Integration of forms on non-simply connected manifolds

Question

What I know is that closed forms are not exact on non-simply connected manifolds, so for instance, if $E$ is a closed form, then $dE = 0$ but $\int_\gamma E \neq 0$, where $\gamma$ is a non-contractible curve on the manifold. What I need to know is how to compute this integral on such a manifold. Thanks in advance.

Answer 1

A couple of corrections need to be made to your statement of the problem.

First, since you're integrating over curves, you have to assume that $E$ is a $1$-form, not just any differential form. (For $k>1$, simple connectedness is not sufficient to imply that every closed $k$-form is exact.)

Second, your statement that "if $E$ is a closed form, then $dE = 0$ but $\int_\gamma E \neq 0$, where $\gamma$ is a non-contractible curve on the manifold" is not true. Even if $\gamma$ is a non-contractible curve, there will be closed forms whose integrals over $\gamma$ are zero -- any exact form, for example.

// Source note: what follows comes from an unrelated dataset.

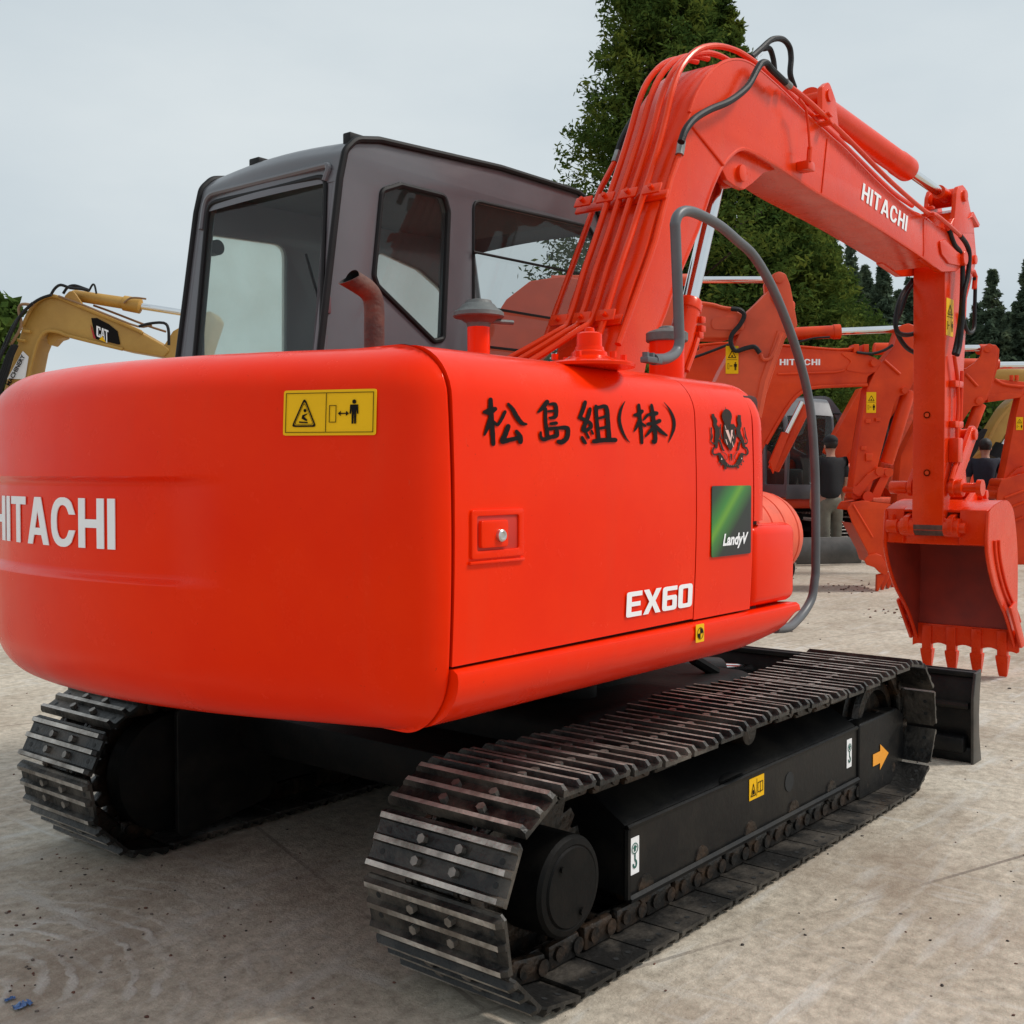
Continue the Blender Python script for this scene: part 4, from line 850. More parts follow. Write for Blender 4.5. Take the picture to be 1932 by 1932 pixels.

To answer your main question: the most straightforward way to evaluate $\int_\gamma E$ is, as @Pedro said, to parametrize the curve and compute the integral directly. However, when $E$ is closed, there's another technique that can often be used to simplify the integral. If $\sigma$ is a smooth closed curve that's homotopic to $\gamma$ (provided all the curves in the homotopy are closed curves), then $\int_\gamma E = \int_\sigma E$. Often it's possible to find a much simpler curve that's homotopic to the original one, which makes the integral easier to compute. For example, on the punctured plane, if $\gamma$ is any curve with winding number $1$ around the origin, then $\int_\gamma E$ is equal to $\int_\sigma E$, where $\sigma$ is the unit circle traversed counterclockwise.